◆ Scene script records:
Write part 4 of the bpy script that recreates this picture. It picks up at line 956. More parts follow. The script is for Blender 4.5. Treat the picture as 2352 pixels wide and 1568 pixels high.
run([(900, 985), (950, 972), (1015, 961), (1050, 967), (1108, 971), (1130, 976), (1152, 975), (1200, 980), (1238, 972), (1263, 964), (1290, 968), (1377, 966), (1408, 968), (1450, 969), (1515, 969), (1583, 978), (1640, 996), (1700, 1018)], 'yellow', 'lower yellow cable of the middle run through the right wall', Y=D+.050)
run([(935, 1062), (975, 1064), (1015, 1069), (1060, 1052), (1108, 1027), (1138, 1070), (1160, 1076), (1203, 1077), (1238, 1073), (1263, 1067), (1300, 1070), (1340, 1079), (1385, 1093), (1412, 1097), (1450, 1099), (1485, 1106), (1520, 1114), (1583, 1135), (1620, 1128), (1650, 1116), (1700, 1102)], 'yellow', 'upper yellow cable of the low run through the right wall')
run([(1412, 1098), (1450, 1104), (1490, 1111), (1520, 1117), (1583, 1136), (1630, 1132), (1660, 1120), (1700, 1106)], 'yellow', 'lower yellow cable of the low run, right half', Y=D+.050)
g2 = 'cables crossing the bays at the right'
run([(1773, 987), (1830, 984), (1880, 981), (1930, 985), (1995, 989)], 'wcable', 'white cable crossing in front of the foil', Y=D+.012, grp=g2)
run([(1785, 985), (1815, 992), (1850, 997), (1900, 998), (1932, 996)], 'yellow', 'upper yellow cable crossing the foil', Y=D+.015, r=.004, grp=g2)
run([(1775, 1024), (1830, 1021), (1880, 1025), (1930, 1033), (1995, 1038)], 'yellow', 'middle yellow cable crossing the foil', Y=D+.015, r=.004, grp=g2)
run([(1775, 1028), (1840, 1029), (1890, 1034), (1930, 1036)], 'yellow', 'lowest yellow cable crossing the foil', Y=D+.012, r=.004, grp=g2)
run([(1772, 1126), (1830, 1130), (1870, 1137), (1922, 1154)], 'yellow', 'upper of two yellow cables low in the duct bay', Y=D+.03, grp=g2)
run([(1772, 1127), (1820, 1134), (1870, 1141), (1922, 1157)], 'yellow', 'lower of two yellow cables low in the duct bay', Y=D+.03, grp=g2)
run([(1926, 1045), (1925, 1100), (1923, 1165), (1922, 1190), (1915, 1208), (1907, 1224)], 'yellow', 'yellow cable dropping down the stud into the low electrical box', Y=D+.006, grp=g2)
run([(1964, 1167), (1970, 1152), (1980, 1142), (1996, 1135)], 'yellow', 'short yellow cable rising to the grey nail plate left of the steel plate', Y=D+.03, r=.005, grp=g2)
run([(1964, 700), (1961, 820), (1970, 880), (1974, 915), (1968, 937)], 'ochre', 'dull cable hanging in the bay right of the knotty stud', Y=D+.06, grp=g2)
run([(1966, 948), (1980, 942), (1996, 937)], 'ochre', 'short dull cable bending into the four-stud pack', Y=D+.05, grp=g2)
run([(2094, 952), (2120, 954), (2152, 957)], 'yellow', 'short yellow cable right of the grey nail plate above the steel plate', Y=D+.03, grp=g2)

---

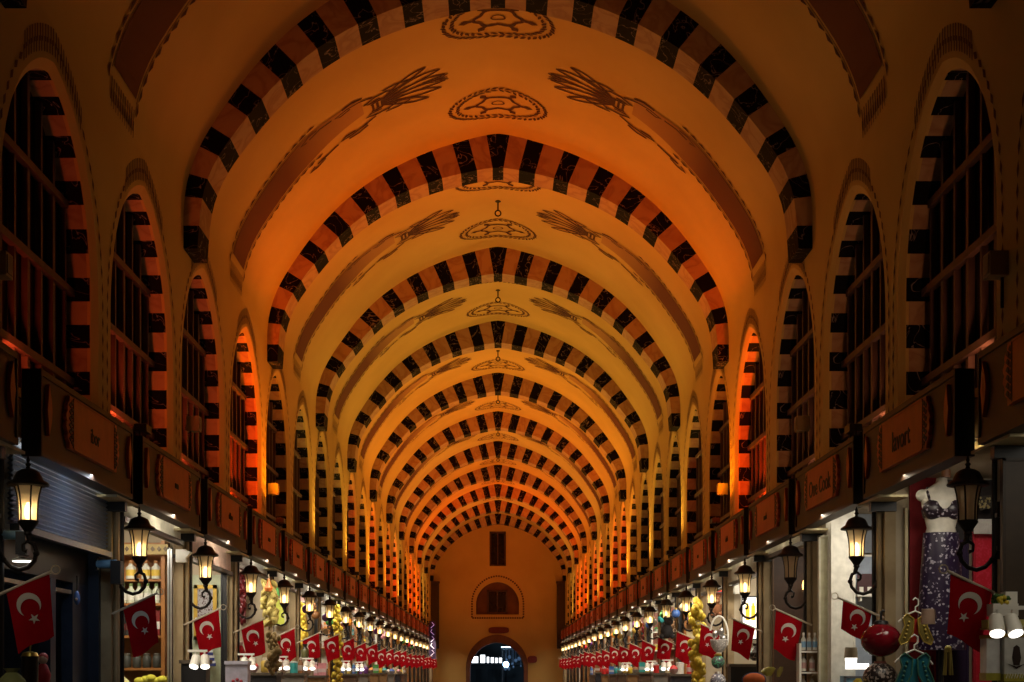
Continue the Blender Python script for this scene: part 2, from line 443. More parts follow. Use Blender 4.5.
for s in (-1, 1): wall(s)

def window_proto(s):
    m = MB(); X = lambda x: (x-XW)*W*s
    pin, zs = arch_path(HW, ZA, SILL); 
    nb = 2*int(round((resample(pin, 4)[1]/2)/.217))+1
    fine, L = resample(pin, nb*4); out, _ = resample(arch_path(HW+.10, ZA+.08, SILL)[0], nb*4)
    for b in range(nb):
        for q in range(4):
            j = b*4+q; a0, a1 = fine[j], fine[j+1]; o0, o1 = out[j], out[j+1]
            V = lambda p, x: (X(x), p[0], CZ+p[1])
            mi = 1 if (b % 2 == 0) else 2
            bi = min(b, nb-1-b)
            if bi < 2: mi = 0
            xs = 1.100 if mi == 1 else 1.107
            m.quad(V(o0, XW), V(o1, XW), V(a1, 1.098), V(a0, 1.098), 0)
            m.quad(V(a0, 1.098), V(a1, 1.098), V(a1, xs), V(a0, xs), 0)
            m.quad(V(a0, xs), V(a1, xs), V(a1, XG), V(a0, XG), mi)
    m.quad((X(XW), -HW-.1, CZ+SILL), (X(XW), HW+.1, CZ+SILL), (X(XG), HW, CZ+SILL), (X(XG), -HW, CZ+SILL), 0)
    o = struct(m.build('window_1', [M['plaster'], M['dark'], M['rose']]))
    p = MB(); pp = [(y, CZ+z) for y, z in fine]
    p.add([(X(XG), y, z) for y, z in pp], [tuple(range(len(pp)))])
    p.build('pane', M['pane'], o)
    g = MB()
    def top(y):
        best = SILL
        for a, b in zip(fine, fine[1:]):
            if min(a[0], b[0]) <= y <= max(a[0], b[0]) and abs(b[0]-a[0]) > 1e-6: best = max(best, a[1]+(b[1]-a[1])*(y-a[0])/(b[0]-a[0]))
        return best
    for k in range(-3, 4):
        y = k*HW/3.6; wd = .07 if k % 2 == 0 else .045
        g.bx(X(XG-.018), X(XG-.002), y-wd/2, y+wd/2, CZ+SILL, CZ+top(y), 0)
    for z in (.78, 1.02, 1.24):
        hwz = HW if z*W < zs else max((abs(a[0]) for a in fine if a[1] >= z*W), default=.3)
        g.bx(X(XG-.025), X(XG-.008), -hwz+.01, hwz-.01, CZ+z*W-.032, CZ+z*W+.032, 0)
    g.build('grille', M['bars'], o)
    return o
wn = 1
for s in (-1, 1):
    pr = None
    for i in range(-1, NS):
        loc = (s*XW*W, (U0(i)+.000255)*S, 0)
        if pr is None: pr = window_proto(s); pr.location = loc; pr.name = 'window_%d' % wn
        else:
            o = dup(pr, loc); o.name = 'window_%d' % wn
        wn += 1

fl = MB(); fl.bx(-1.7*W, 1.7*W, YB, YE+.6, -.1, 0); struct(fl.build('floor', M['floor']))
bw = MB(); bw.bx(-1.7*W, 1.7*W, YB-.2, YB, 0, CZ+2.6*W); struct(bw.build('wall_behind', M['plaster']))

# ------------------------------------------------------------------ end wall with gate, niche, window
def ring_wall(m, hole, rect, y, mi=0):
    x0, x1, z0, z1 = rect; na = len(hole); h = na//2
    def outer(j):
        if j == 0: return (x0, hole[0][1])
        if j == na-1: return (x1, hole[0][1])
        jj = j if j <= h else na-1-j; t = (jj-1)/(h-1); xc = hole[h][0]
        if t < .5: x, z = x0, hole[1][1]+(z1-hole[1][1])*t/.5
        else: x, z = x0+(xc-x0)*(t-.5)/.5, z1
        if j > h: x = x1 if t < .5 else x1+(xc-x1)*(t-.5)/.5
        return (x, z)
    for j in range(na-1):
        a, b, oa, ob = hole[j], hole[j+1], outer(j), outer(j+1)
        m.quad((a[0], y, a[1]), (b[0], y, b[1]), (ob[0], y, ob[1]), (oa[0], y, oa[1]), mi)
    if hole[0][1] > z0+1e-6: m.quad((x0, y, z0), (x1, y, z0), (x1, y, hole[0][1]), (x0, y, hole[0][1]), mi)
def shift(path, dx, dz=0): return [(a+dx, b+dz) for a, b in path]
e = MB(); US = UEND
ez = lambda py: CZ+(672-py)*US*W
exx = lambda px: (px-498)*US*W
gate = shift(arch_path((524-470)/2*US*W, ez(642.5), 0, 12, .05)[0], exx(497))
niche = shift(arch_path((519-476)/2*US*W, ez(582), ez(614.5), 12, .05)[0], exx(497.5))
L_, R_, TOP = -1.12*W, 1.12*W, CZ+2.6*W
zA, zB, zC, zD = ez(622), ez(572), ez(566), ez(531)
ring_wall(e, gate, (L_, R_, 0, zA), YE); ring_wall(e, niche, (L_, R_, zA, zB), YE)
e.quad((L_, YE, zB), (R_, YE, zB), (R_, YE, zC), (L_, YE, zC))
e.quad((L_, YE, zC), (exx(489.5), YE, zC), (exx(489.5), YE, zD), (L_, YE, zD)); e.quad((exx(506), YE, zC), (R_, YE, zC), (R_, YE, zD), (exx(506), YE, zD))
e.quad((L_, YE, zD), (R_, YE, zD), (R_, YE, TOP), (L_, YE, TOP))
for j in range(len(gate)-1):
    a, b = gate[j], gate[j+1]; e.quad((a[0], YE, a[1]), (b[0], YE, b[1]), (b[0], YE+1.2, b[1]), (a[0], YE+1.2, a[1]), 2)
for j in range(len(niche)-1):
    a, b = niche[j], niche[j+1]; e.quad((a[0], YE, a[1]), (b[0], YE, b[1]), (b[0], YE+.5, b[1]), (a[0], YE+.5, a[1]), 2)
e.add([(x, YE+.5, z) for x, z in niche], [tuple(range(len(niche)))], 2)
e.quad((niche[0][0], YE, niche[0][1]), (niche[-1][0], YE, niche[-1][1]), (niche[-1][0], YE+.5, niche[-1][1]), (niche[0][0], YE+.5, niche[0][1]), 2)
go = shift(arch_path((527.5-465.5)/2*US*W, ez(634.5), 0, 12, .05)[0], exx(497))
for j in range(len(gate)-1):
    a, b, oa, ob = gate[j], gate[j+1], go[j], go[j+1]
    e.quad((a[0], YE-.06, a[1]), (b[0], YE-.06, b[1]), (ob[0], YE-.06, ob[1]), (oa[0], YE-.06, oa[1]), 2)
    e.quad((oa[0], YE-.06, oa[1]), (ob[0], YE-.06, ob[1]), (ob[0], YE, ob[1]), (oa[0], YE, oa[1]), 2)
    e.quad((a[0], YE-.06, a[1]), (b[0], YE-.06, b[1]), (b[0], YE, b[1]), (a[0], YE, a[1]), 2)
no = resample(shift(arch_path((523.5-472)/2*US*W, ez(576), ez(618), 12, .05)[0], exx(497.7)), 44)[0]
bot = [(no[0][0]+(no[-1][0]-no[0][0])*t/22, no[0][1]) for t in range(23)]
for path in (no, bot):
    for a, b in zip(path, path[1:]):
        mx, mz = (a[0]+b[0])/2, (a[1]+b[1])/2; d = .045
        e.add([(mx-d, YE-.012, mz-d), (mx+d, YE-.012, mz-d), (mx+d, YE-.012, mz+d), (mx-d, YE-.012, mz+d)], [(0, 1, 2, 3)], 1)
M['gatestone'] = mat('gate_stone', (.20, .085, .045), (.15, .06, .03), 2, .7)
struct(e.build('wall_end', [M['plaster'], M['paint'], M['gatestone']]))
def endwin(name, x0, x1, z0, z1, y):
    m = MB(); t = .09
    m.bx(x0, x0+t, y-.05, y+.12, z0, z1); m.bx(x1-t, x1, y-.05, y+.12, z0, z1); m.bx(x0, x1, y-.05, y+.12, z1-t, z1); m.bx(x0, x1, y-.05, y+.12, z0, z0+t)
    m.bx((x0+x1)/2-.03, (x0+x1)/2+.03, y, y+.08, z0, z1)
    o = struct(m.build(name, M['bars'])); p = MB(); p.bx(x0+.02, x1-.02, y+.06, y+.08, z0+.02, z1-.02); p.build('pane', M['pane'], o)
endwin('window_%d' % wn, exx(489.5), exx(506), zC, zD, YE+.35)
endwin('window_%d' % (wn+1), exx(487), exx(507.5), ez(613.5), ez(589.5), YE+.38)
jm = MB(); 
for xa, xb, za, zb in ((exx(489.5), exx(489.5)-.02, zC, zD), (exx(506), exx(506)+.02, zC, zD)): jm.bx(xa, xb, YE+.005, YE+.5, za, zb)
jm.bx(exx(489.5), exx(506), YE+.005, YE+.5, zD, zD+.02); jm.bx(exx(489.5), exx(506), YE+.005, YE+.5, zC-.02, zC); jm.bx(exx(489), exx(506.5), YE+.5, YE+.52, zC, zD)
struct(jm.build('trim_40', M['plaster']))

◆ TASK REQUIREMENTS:
Print exactly the lines from the line with "Continue the Blender" to the line with "for s in (-1, 1): wall(s)", both included, and nothing else.

◆ ANSWER FOR THIS EXERCISE:
Continue the Blender Python script for this scene: part 2, from line 443. More parts follow. Use Blender 4.5.
for s in (-1, 1): wall(s)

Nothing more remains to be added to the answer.